Rakâık (kalbi incelten), vaaz ve zühd (dünyaya düşkünleşmeme) hususlarını konu edinir.
❝Ey genç! Dünya sevgisi kalbinde olduğu sürece, sâlihlerin hallerinden
hiç bir şeyi görmezsin.❞
Şeyh ʿAbdu’l-Ḳâdir Geylânî raḍıyallâhu ‘anhu
❝Kanaat; Nefsin (canın) kendisine kısmet edilmiş rızka rıza göstermesidir.❞
Hadîs hâfızı imâm Tirmizî
raḥmetullâhi ʿaleyh
❝Yararlı ilim, sendeki Allâh Teʿâlâ korkusunu artıran şeydir. ❞
İmâm Gazâlî
raḥmetullâhi ʿaleyh
❝Cahiller ilim ehline düşmandırlar.❞
İmâm Ali b. Ebî Tâlib
(kerramellâhu vechehû)
Bu zamanda bu cahiller nede çokturlar!
❝Günahlar, günahkarın boynunda olan bir zincirdir.

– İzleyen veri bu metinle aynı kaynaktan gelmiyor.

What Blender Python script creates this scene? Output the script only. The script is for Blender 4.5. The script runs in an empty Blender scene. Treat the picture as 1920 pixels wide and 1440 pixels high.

O zinciri boynundan ancak Allâh’tan af dilemek ve tövbe çözer.❞
İbnu’l-Cevzî
raḥmetullâhi ʿaleyh
❝Şöyle denilirdi: ‚İnsanlardan akılları en çok (sağlam) kalanlar, Ḳurʾân’ı çokca okuyanlardır.’❞
ʿAbdulmelik
ibn ʿUmeyr
Anne-Babaya ağır eziyetler vermek ile başkalarına zulüm etmenin dünyadaki akıbetine dair büyük bir âlimin açıklaması
❝Sahibine (işleyene) dünyada cezâ görmeyi en çok hızlandıran şey, Anne-Babaya karşı ağır eziyetler vermek ve (genel olarak başkalarına) zulüm etmektir.❞
İmâm ʿAbdullâh el-Herarî
raḍıyallâhu ʿanhu
❝Anne, ülkenin hükümdârından daha çok kendisine saygı gösterilmesini hak eder.❞
İmâm el-Herarî
raḍıyallâhu ʿanh
❝Allâh’ın şeriatını savunmak, her hangi bir kişiyi savunmaktan daha layıktır.❞
Düzceli Muhammed Zâhid el-Kevserî
Günahkar olan Dîn kardeşimize karşı uygulanması tavsiye edilen muameleye dair
Sahâbe-i kirâm’dan olan Ebudderdâʾ (raḍıyallâhu ʿanhu) şöyle derdi:
❝Kardeşlerinizden birisi değişime uğrayıp günah işleyecek olursa, o halde onu bırakmayın, onu dışlamayın, ona öğüdün en güzelini öğütleyin ve ona karşı sabırlı olun. Şöyle ki, kardeş kâh eğrilik geçirir, kâh (Allâh’a itaatte) dosdoğru olur.❞
[Ebû Nuʿaym, Ḥilyetu’l-Evliyâʾ (4/232)]
❝Dört haslet kulu yükseltir; İlim, edep, iffet ve güvenilirlik.❞
İmâm Serrî es-Sekatî
raḍıyallâhu ʿanhu
❝Kabirdekilere ‚Temenni edin!‘ denilmiş olsaydı, Ramadân ayının bir gününü temenni ederlerdi.❞
İmâm İbnu’l-Cevzî
Arkadaşların en hayırlısına dair ilim ehlinin sözü
İlim ehli der ki:
„Arkadaşların en hayırlısı, seni Allâh’tan ötürü seven, sana Allâh korkusunu hatırlatan ve seni Allâh’ın gazabından (gazabına yani cezalandırmasına uğratan günahlardan) korkutandır.“
Arkadaşlık hakkında söylenen bazı sözlere dair
Arkadaşlık hakkında söylenmiş sözlerden biri şöyledir:
„Cahille arkadaşlık sıkıntıdır.“
Şöyle de denilmiştir:
„Adam, kendisini anlamayan kimse ile birlikte mescûndur (hapsedilmiştir)“
O halde kendine, öğrenmiş olup seni anlayan bir arkadaş seç, ki böylesi azîzdir.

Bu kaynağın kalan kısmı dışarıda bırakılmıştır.